Step 21: Turn around and go home while wondering if the reception in rural Poland is better than the reception in New Brunswick, Canada.


Step 22: Repeat Steps 1 - 21, twice daily.


Step 23: Bang head against wall.



Yes, I know that Step 14(b) states that the RTT for the study told me that as long as the reports on Ernie are saved, I'm OK, I just can't handle the thought of something going wrong. Getting into this study is the best thing that's happened to me since getting sick and there's no freaking way that I'll let a low wireless signal mess it up for me. That and the Prednisone makes me a nervous wreck, thusly amplifying those fears by about five ka-trillion.


Lucky for me, I have a very generous and supportive Mum who got on it and ordered me a thingy-ma-doodle that will increase the signal for our house. YAYAYAYAYAYAYAYAY!!


The thingy-ma-doddle arrived on Monday afternoon but The Remix was at work and didn't have time to install it that night. Then, of course, Tuesday was Jan 1st and he wasn't in good enough shape to install it then, either. However, TODAY IS THE DAY, people! When he comes home from work, his FIRST job is to get a ladder and strap the thingy to the outside of our house. Facing NW, towards the distant cell tower, and therefore hopefully making this morning my last Ernie-related drive.
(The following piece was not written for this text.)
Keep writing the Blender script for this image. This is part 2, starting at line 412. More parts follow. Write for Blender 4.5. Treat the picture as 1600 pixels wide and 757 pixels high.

But until then...


Dear Ernie: You're super high-maintenance and you suck. 





3 comments:

Crystal said...

Sounds like Ernie is a huge pain in the arse! I hope the thingy-ma-doddle helps with the signal.

hemborgwife said...

Good luck one thing might be the snow/weather. We have this stupid internet that goes out when it snows, it is like a stick thingy like mobile broadband or something which works great on things like moving trains but in our apartment the slightest bit of snow out makes it go wonky!

Heather said...

Fact: Ernie sucks.

Another fact: My child totally 'starred' this post on her own. While I was reading it obvs. She has great taste.